O poder dos Estados Unidos, que lhe permitia exercer essa função configuradora da ordem mundial, foi formado na base de redes de alianças e de instituições multilaterais que sustentaram e difundiram os valores da abertura dos mercados e da democracia pluralista, fazendo da liberdade de circulação (de pessoas, de capitais, de produtos e de ideias) e do reconhecimento do pluralismo ideológico as defesas eficazes contra a radicalização e a violência.

Este padrão de ordem mundial herdava os ensinamentos da Paz de Vestfália, de 1648, e do Congresso de Viena, de 1815, o que significava que era uma nova evolução dentro da continuidade da cultura política do Ocidente. Da paz de Vestfália recebeu a recomendação da não-ingerência nos assuntos internos de cada Estado, o que permitiu encerrar o longo período de guerras religiosas na Europa ao considerar a escolha da religião um assunto interno de cada Estado. Do Congresso de Viena recebeu a ideia de que é pela defesa dos equilíbrios entre as potências que se evitam os conflitos pela via da dissuasão.

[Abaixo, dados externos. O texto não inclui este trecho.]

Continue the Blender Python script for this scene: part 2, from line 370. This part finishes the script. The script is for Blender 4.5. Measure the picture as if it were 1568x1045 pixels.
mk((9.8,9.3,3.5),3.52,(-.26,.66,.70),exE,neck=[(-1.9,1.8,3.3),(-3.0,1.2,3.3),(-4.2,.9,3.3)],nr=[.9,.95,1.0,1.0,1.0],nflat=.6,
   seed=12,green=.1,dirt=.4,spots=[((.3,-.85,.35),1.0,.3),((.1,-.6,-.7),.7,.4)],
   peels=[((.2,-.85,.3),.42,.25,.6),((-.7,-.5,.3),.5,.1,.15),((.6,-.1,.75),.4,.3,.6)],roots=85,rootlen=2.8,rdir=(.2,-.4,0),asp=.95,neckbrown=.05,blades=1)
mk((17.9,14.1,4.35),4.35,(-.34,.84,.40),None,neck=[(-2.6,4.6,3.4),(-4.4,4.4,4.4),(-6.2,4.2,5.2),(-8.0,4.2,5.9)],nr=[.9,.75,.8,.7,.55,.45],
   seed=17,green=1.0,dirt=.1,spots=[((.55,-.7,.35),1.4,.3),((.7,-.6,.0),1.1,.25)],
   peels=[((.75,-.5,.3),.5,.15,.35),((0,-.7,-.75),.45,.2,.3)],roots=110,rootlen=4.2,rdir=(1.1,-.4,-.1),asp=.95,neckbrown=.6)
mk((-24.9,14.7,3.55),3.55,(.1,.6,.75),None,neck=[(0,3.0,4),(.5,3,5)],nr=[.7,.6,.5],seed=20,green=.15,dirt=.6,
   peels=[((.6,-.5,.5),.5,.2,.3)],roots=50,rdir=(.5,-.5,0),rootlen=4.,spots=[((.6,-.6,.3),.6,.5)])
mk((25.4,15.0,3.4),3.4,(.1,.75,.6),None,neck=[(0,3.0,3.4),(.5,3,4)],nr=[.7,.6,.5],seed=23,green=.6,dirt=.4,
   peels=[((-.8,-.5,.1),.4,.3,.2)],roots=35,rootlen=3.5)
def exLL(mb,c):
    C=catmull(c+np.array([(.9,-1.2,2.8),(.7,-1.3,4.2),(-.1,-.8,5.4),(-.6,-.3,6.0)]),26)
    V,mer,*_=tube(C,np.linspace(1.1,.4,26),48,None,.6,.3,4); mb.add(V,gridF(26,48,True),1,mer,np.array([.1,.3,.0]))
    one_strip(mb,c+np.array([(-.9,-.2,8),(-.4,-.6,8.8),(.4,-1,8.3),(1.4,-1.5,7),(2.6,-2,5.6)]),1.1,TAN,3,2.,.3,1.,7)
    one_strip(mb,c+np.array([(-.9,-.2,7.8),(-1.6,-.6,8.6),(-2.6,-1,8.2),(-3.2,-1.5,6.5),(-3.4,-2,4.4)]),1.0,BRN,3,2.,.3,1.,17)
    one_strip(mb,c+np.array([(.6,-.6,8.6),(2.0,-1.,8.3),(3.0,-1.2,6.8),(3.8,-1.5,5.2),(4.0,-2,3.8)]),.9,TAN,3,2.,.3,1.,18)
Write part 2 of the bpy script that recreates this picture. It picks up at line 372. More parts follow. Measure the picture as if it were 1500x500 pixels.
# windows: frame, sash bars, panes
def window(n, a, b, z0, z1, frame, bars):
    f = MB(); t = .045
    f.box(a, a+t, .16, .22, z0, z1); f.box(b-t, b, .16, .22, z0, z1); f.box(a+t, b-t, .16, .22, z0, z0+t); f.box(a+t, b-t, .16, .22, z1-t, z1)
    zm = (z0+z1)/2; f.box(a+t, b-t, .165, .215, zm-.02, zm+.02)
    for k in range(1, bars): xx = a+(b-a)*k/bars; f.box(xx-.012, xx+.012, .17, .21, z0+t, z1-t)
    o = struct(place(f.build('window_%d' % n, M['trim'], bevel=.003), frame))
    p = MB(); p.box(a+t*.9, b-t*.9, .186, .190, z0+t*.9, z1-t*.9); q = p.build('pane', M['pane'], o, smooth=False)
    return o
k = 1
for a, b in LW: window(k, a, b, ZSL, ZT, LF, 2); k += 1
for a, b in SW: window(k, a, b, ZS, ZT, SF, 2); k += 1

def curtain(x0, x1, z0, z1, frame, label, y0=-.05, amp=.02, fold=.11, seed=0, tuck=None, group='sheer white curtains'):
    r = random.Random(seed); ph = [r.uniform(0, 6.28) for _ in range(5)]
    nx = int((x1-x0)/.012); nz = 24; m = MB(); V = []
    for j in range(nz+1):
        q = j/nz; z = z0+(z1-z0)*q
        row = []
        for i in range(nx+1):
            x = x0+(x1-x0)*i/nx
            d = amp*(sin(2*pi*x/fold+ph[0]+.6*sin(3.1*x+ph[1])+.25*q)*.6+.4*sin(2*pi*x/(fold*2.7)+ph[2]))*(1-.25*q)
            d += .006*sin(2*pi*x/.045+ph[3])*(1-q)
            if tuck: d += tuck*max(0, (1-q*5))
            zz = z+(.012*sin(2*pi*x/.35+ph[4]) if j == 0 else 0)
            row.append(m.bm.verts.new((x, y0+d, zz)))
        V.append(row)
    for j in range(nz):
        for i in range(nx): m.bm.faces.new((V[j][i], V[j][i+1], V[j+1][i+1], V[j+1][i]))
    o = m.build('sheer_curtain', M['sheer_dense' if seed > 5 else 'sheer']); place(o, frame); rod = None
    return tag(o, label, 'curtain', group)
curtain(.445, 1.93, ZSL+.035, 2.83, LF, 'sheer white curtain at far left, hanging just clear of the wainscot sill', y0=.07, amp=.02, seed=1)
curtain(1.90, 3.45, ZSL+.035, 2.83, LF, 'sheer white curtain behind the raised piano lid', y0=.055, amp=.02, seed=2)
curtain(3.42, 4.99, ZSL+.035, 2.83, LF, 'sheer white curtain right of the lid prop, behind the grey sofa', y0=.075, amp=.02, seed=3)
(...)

Mas os efeitos da Segunda Guerra Mundial exigiam mais do que a simples reposição dos ensinamentos anteriores. Estabeleceu-se uma arquitectura de instituições multilaterais que pudessem actuar com eficácia na prevenção e na resolução de conflitos (Organização das Nações Unidas e o seu Conselho de Segurança), na resposta a desequilíbrios das economias (acordos de Bretton Woods e Fundo Monetário Internacional), na promoção da liberdade do comércio internacional (com a Organização Mundial do Comércio) e na garantia da defesa dos valores da liberdade e do pluralismo nas democracias (Organização do Tratado do Atlântico Norte e tribunais internacionais). Foi a demonstração da vitalidade e da capacidade de adaptação da cultura política do Ocidente, com os seus valores de pluralismo e de liberdade, substituindo o tradicional nacionalismo soberanista pelas interdependências e formação de redes de cooperação e de integração em grandes escalas multinacionais coordenadas por políticas e regulações comuns.